** AIM **
Restate, word for word, all of the material shown below.
┌─ STORED DATA
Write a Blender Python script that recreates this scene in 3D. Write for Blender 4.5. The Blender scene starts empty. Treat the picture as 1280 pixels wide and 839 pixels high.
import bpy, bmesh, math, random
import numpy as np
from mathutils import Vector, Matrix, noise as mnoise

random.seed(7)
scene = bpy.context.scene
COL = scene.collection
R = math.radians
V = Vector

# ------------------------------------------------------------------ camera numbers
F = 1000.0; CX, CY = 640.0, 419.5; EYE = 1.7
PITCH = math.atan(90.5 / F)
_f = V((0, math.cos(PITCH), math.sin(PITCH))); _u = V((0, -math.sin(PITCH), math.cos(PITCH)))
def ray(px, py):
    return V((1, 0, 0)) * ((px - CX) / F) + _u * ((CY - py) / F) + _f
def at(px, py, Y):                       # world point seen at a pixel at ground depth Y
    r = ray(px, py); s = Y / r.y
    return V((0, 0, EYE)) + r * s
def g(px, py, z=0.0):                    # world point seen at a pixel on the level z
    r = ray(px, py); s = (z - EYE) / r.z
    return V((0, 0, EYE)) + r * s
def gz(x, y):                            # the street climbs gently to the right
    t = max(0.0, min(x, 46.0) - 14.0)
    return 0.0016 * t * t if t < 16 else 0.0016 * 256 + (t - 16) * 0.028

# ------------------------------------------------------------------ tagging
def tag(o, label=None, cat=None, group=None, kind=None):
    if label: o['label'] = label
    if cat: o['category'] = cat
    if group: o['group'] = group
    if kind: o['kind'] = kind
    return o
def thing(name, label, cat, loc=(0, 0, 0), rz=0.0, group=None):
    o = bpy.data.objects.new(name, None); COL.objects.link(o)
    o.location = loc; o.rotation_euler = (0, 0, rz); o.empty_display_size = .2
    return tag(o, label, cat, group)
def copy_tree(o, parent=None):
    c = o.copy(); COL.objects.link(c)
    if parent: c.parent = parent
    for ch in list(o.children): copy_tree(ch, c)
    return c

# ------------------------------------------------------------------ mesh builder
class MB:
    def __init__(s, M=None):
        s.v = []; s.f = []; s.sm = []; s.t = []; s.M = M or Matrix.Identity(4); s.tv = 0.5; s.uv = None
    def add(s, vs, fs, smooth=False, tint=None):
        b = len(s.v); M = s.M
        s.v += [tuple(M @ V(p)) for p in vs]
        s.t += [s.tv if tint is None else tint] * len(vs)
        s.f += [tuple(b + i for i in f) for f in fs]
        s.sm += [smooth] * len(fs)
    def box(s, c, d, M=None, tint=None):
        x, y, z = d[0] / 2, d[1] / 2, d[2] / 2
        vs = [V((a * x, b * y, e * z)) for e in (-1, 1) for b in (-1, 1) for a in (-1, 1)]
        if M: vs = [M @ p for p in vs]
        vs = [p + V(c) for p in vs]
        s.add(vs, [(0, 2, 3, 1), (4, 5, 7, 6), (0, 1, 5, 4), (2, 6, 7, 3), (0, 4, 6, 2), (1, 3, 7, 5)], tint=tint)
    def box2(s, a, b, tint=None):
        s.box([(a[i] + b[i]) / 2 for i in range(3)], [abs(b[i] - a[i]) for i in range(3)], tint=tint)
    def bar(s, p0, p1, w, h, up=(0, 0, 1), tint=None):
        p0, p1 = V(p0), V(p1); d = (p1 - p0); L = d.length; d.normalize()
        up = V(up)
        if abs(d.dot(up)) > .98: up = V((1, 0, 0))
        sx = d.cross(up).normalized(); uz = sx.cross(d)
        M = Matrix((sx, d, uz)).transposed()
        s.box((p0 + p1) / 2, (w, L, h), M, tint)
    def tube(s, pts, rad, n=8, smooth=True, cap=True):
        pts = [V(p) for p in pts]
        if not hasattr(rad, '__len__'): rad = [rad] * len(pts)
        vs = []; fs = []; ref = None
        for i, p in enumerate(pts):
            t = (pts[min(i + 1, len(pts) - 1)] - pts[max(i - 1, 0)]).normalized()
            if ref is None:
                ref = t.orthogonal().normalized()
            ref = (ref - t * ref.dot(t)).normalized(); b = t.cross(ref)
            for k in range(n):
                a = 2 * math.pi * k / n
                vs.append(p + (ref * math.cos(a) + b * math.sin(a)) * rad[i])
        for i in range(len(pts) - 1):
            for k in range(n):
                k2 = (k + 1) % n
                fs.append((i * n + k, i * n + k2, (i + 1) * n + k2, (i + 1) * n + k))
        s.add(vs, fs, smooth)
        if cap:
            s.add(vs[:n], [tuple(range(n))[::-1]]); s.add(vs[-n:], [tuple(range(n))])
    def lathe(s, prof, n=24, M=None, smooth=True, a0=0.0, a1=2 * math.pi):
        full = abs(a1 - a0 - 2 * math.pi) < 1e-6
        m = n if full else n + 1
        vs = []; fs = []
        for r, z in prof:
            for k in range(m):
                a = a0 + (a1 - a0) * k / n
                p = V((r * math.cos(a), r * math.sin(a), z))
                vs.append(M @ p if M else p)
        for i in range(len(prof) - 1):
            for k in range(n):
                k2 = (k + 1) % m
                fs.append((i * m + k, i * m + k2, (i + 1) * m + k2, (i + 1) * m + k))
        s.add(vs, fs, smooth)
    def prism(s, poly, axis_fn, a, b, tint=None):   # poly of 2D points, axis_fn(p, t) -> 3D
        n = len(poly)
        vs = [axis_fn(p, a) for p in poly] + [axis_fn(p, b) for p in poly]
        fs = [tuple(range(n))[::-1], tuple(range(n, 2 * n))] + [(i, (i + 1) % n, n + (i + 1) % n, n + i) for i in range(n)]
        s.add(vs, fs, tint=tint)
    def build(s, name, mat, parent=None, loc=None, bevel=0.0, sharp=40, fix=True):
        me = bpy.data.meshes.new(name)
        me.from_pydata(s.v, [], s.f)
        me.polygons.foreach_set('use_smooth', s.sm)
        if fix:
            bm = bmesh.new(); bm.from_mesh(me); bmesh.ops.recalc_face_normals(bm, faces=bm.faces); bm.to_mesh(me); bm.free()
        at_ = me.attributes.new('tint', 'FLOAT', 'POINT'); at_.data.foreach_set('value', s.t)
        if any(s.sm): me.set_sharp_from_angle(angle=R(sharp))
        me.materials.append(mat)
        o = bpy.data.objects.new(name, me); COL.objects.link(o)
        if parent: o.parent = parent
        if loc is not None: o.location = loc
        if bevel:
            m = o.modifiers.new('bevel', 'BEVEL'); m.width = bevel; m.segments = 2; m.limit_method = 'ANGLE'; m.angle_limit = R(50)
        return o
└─
** SOLUTION FOR THIS PROBLEM **
Write a Blender Python script that recreates this scene in 3D. Write for Blender 4.5. The Blender scene starts empty. Treat the picture as 1280 pixels wide and 839 pixels high.
import bpy, bmesh, math, random
import numpy as np
from mathutils import Vector, Matrix, noise as mnoise

random.seed(7)
scene = bpy.context.scene
COL = scene.collection
R = math.radians
V = Vector

# ------------------------------------------------------------------ camera numbers
F = 1000.0; CX, CY = 640.0, 419.5; EYE = 1.7
PITCH = math.atan(90.5 / F)
_f = V((0, math.cos(PITCH), math.sin(PITCH))); _u = V((0, -math.sin(PITCH), math.cos(PITCH)))
def ray(px, py):
    return V((1, 0, 0)) * ((px - CX) / F) + _u * ((CY - py) / F) + _f
def at(px, py, Y):                       # world point seen at a pixel at ground depth Y
    r = ray(px, py); s = Y / r.y
    return V((0, 0, EYE)) + r * s
def g(px, py, z=0.0):                    # world point seen at a pixel on the level z
    r = ray(px, py); s = (z - EYE) / r.z
    return V((0, 0, EYE)) + r * s
def gz(x, y):                            # the street climbs gently to the right
    t = max(0.0, min(x, 46.0) - 14.0)
    return 0.0016 * t * t if t < 16 else 0.0016 * 256 + (t - 16) * 0.028

# ------------------------------------------------------------------ tagging
def tag(o, label=None, cat=None, group=None, kind=None):
    if label: o['label'] = label
    if cat: o['category'] = cat
    if group: o['group'] = group
    if kind: o['kind'] = kind
    return o
def thing(name, label, cat, loc=(0, 0, 0), rz=0.0, group=None):
    o = bpy.data.objects.new(name, None); COL.objects.link(o)
    o.location = loc; o.rotation_euler = (0, 0, rz); o.empty_display_size = .2
    return tag(o, label, cat, group)
def copy_tree(o, parent=None):
    c = o.copy(); COL.objects.link(c)
    if parent: c.parent = parent
    for ch in list(o.children): copy_tree(ch, c)
    return c

# ------------------------------------------------------------------ mesh builder
class MB:
    def __init__(s, M=None):
        s.v = []; s.f = []; s.sm = []; s.t = []; s.M = M or Matrix.Identity(4); s.tv = 0.5; s.uv = None
    def add(s, vs, fs, smooth=False, tint=None):
        b = len(s.v); M = s.M
        s.v += [tuple(M @ V(p)) for p in vs]
        s.t += [s.tv if tint is None else tint] * len(vs)
        s.f += [tuple(b + i for i in f) for f in fs]
        s.sm += [smooth] * len(fs)
    def box(s, c, d, M=None, tint=None):
        x, y, z = d[0] / 2, d[1] / 2, d[2] / 2
        vs = [V((a * x, b * y, e * z)) for e in (-1, 1) for b in (-1, 1) for a in (-1, 1)]
        if M: vs = [M @ p for p in vs]
        vs = [p + V(c) for p in vs]
        s.add(vs, [(0, 2, 3, 1), (4, 5, 7, 6), (0, 1, 5, 4), (2, 6, 7, 3), (0, 4, 6, 2), (1, 3, 7, 5)], tint=tint)
    def box2(s, a, b, tint=None):
        s.box([(a[i] + b[i]) / 2 for i in range(3)], [abs(b[i] - a[i]) for i in range(3)], tint=tint)
    def bar(s, p0, p1, w, h, up=(0, 0, 1), tint=None):
        p0, p1 = V(p0), V(p1); d = (p1 - p0); L = d.length; d.normalize()
        up = V(up)
        if abs(d.dot(up)) > .98: up = V((1, 0, 0))
        sx = d.cross(up).normalized(); uz = sx.cross(d)
        M = Matrix((sx, d, uz)).transposed()
        s.box((p0 + p1) / 2, (w, L, h), M, tint)
    def tube(s, pts, rad, n=8, smooth=True, cap=True):
        pts = [V(p) for p in pts]
        if not hasattr(rad, '__len__'): rad = [rad] * len(pts)
        vs = []; fs = []; ref = None
        for i, p in enumerate(pts):
            t = (pts[min(i + 1, len(pts) - 1)] - pts[max(i - 1, 0)]).normalized()
            if ref is None:
                ref = t.orthogonal().normalized()
            ref = (ref - t * ref.dot(t)).normalized(); b = t.cross(ref)
            for k in range(n):
                a = 2 * math.pi * k / n
                vs.append(p + (ref * math.cos(a) + b * math.sin(a)) * rad[i])
        for i in range(len(pts) - 1):
            for k in range(n):
                k2 = (k + 1) % n
                fs.append((i * n + k, i * n + k2, (i + 1) * n + k2, (i + 1) * n + k))
        s.add(vs, fs, smooth)
        if cap:
            s.add(vs[:n], [tuple(range(n))[::-1]]); s.add(vs[-n:], [tuple(range(n))])
    def lathe(s, prof, n=24, M=None, smooth=True, a0=0.0, a1=2 * math.pi):
        full = abs(a1 - a0 - 2 * math.pi) < 1e-6
        m = n if full else n + 1
        vs = []; fs = []
        for r, z in prof:
            for k in range(m):
                a = a0 + (a1 - a0) * k / n
                p = V((r * math.cos(a), r * math.sin(a), z))
                vs.append(M @ p if M else p)
        for i in range(len(prof) - 1):
            for k in range(n):
                k2 = (k + 1) % m
                fs.append((i * m + k, i * m + k2, (i + 1) * m + k2, (i + 1) * m + k))
        s.add(vs, fs, smooth)
    def prism(s, poly, axis_fn, a, b, tint=None):   # poly of 2D points, axis_fn(p, t) -> 3D
        n = len(poly)
        vs = [axis_fn(p, a) for p in poly] + [axis_fn(p, b) for p in poly]
        fs = [tuple(range(n))[::-1], tuple(range(n, 2 * n))] + [(i, (i + 1) % n, n + (i + 1) % n, n + i) for i in range(n)]
        s.add(vs, fs, tint=tint)
    def build(s, name, mat, parent=None, loc=None, bevel=0.0, sharp=40, fix=True):
        me = bpy.data.meshes.new(name)
        me.from_pydata(s.v, [], s.f)
        me.polygons.foreach_set('use_smooth', s.sm)
        if fix:
            bm = bmesh.new(); bm.from_mesh(me); bmesh.ops.recalc_face_normals(bm, faces=bm.faces); bm.to_mesh(me); bm.free()
        at_ = me.attributes.new('tint', 'FLOAT', 'POINT'); at_.data.foreach_set('value', s.t)
        if any(s.sm): me.set_sharp_from_angle(angle=R(sharp))
        me.materials.append(mat)
        o = bpy.data.objects.new(name, me); COL.objects.link(o)
        if parent: o.parent = parent
        if loc is not None: o.location = loc
        if bevel:
            m = o.modifiers.new('bevel', 'BEVEL'); m.width = bevel; m.segments = 2; m.limit_method = 'ANGLE'; m.angle_limit = R(50)
        return o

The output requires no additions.